The team at a $164.2-billion-AUM*, publicly traded, multi-boutique asset manager in New England are rolling out an active ETF powered by a $2.5-billion-AUM** subsidiary in Georgia.
Last month,
Bill Smalley, executive managing director of ETF solutions at
Virtus Investment Partners, Inc. [
profile], and
Michael Sansoterra, chief investment officer at
Silvant Capital Management LLC,
unveiled the
launch of the
Virtus Silvant Growth Opportunities ETF (VRGO on the
NYSE Arca). Hartford, Connecticut-based Virtus IP's Virtus Investment Advisers, LLC (VIA) serves as investment advisor to the new fund, while Atlanta-based Silvant (a Virtus subsidiary) serves as subadvisor.
VRGO's inception date was December 22, and the new ETF comes with an expense ratio of 35 basis points.
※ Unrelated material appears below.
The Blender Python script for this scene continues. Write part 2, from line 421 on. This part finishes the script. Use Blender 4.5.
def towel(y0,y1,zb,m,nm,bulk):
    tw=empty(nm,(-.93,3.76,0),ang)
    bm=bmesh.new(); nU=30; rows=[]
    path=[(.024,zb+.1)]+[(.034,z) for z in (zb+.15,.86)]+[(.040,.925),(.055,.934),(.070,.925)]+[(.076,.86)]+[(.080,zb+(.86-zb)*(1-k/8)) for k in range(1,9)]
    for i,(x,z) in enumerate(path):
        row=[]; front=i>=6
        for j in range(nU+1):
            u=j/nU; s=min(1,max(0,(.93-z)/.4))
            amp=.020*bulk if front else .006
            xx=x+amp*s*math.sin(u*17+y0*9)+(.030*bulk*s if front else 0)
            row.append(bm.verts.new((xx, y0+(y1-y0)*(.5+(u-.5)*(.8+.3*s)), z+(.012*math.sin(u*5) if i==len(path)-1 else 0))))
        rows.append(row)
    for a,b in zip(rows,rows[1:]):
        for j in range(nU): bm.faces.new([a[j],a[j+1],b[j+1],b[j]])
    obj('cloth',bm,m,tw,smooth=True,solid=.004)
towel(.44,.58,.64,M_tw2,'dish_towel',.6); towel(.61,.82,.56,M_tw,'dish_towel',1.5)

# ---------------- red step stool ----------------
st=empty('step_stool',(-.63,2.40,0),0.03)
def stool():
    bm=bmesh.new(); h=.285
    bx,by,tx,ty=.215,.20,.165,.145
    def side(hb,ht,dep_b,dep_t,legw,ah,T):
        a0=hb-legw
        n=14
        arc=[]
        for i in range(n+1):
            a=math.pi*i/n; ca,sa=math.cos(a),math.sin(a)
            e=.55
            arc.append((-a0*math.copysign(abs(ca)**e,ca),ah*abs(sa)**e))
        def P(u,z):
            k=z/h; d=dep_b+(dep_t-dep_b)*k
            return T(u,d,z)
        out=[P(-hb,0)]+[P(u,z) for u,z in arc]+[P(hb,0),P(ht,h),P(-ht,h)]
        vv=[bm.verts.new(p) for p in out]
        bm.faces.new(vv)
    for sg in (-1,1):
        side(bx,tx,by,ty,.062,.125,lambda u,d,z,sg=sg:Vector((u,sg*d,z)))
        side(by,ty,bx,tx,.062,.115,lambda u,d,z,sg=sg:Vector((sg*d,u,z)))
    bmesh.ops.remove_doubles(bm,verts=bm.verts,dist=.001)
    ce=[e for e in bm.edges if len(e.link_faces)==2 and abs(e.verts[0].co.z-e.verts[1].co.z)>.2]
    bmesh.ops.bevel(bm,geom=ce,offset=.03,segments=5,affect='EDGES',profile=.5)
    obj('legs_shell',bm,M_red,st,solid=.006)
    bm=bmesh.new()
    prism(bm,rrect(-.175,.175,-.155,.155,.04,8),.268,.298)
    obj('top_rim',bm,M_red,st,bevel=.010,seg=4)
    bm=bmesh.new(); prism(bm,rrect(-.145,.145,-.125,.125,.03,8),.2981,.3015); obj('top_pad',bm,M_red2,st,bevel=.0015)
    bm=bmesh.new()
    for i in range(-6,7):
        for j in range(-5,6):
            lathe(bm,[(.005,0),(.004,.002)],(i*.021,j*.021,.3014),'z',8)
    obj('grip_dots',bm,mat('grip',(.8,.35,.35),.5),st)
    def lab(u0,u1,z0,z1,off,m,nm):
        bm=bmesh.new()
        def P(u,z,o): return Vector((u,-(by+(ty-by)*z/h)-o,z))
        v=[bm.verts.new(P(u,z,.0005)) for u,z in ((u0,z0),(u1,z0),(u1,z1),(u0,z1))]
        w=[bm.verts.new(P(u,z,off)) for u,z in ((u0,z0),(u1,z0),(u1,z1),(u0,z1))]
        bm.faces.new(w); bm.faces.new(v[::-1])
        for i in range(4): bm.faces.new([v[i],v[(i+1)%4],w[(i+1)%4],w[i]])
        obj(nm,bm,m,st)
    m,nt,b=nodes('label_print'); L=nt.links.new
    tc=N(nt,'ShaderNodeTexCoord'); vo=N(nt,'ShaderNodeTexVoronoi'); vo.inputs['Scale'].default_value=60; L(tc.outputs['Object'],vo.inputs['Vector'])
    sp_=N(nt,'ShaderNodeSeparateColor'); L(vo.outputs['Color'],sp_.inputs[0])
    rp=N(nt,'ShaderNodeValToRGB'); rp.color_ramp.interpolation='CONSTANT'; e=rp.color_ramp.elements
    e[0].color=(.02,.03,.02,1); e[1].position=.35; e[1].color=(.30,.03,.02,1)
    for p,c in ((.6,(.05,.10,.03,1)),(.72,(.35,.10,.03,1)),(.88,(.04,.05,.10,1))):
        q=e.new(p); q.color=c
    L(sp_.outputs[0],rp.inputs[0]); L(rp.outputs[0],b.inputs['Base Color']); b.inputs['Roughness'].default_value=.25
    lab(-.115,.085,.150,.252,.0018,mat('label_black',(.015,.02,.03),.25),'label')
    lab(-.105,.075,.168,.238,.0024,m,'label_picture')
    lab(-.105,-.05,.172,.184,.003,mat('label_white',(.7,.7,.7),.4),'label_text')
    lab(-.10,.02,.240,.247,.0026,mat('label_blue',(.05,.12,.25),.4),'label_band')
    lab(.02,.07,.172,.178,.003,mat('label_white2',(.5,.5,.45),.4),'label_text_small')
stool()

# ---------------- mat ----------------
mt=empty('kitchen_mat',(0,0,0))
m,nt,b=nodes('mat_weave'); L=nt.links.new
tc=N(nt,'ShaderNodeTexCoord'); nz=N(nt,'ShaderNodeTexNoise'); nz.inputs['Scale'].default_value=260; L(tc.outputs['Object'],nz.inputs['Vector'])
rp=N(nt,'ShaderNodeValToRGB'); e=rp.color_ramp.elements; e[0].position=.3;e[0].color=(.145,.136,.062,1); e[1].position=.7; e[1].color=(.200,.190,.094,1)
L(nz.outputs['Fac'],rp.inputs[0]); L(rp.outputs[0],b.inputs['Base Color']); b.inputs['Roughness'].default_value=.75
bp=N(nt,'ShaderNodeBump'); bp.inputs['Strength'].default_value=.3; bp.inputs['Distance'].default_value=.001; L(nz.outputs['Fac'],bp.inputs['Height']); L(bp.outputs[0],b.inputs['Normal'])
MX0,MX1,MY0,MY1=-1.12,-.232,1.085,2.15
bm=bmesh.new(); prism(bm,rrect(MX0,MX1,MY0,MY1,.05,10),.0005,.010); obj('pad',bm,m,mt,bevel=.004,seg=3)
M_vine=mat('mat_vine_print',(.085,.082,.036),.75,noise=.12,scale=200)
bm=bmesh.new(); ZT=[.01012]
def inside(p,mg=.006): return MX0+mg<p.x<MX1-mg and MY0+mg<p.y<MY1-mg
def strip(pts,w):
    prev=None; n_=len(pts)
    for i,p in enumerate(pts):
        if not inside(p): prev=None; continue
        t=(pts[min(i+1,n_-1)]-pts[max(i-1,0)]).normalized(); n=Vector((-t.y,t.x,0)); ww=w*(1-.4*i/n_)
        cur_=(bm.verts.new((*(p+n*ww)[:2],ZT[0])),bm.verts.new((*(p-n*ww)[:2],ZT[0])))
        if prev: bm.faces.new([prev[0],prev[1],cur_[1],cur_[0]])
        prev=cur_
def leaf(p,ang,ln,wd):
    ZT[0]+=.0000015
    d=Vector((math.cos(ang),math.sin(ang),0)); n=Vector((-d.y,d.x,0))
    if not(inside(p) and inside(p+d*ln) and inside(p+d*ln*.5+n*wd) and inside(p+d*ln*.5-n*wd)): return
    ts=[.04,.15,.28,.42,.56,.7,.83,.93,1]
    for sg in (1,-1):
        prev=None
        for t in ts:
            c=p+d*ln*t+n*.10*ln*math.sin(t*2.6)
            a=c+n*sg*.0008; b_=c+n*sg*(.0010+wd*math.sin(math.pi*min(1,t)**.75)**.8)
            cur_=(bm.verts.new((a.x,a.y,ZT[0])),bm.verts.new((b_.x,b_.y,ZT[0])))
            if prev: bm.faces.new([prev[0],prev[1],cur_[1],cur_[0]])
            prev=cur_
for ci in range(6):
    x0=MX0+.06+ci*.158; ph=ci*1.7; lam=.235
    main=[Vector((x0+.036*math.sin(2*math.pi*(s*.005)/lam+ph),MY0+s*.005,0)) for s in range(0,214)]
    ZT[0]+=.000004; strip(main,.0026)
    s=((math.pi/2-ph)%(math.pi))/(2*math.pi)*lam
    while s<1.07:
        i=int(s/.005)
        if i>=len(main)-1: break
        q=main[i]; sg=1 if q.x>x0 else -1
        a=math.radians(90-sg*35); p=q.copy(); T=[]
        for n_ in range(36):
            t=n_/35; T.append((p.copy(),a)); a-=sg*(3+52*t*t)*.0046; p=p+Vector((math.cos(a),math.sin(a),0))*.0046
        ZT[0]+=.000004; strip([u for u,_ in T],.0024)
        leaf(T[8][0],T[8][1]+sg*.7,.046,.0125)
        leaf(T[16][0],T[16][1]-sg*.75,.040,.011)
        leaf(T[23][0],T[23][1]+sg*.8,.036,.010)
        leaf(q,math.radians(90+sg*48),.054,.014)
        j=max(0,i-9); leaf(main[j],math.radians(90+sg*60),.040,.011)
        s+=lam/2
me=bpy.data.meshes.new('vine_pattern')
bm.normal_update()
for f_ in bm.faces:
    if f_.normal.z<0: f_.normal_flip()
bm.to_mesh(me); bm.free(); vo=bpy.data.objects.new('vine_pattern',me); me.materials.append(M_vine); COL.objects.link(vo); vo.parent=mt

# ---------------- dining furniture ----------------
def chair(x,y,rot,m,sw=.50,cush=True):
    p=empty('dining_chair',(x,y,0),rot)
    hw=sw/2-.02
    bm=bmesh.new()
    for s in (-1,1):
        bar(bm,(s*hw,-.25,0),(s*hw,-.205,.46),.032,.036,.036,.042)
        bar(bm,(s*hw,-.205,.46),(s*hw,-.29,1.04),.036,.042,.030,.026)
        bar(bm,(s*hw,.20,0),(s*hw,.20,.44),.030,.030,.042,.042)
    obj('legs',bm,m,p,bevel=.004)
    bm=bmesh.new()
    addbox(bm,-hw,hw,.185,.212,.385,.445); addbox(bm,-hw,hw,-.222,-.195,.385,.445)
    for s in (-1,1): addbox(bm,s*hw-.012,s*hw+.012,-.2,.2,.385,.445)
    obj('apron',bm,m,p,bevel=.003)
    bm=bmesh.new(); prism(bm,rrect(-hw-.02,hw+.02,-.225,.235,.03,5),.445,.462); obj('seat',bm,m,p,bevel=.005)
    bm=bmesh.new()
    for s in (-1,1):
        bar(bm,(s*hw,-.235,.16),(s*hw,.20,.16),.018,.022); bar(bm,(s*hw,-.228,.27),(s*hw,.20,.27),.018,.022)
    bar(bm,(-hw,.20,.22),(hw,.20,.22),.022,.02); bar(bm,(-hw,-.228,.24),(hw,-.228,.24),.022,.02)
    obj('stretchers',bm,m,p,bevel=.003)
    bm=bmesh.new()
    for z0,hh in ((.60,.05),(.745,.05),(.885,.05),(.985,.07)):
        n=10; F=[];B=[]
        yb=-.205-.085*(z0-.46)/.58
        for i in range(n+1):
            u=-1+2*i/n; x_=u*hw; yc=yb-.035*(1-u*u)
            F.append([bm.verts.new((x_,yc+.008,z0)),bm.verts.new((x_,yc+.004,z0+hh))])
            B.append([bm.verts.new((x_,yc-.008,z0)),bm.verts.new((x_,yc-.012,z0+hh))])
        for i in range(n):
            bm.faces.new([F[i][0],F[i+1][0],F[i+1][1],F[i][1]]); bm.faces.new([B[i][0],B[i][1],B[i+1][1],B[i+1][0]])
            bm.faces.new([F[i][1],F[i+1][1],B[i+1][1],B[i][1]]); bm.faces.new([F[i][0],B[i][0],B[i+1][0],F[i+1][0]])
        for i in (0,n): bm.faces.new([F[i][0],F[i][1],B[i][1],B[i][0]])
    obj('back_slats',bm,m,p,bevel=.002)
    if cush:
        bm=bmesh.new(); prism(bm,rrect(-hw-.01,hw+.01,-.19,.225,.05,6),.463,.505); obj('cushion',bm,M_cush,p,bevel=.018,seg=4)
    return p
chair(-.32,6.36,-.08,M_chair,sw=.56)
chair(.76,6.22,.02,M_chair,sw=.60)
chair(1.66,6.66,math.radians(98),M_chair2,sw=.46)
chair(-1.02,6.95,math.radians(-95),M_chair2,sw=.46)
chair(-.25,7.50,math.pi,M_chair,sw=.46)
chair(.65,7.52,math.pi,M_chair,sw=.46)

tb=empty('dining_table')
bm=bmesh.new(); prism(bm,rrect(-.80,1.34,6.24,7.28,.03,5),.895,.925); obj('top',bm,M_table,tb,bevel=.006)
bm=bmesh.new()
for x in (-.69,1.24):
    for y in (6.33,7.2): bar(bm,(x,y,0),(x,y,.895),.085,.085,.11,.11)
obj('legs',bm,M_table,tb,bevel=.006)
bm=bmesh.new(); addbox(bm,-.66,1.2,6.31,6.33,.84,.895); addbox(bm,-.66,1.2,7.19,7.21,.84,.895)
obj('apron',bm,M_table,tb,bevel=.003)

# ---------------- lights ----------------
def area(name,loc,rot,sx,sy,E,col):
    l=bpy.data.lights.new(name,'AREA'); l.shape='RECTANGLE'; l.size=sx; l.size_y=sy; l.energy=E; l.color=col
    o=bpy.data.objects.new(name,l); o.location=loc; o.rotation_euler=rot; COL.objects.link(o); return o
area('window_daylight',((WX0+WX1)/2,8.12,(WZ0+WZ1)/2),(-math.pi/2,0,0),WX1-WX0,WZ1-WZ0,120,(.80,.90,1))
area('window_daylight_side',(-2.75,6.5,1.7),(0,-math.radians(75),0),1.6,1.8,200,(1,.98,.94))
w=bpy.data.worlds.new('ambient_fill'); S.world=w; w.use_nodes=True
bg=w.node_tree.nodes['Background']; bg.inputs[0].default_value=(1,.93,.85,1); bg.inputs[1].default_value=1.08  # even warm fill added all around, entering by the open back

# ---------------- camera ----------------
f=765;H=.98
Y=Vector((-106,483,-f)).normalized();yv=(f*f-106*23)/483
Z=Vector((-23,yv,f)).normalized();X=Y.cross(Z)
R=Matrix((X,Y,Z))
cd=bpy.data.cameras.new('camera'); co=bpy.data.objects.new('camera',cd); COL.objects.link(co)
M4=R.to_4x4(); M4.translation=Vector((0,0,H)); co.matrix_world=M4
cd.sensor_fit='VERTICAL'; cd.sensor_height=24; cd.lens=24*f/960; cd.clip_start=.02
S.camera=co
As of yesterday (January 5), the new fund had about $2.498 million in AUM.
A three-person team of Silvant managing directors powers VRGO. Those PMs include:
Brandi Allen, portfolio manager;
Sandeep Bhatia, senior PM; and
Sansoterra himself.
"Any company can grow," Sansoterra states. "Our team roots out the strongest prospects for growth, including often unexpected places."
Smalley puts the launch of VRGO in the context of the Virtus team's "commitment to delivering an ETF lineup, balanced across asset classes, with potential to improve investor outcomes relative to passive strategies."
"Silvant is the latest addition to our collection of distinctive investment managers accessible in a tax-efficient ETF wrapper," Smalley states.
VRGO is an actively managed, non-diversified series of
Virtus ETF Trust II. The new fund's other service providers include:
the Bank of New York Mellon (BNY Mellon) as accounting services administrator, custodian, dividend paying agent, and transfer agent;
PricewaterhouseCoopers LLP as independent accounting firm;
Stradley Ronon Stevens & Young, LLP as counsel;
Virtus ETF Solutions LLC as administrator; and
VP Distributors, LLC as distributor.
*As of November 30, 2025.
**As of December 31, 2024, plus $1.5 billion in model assets, per their March 2025 form ADV.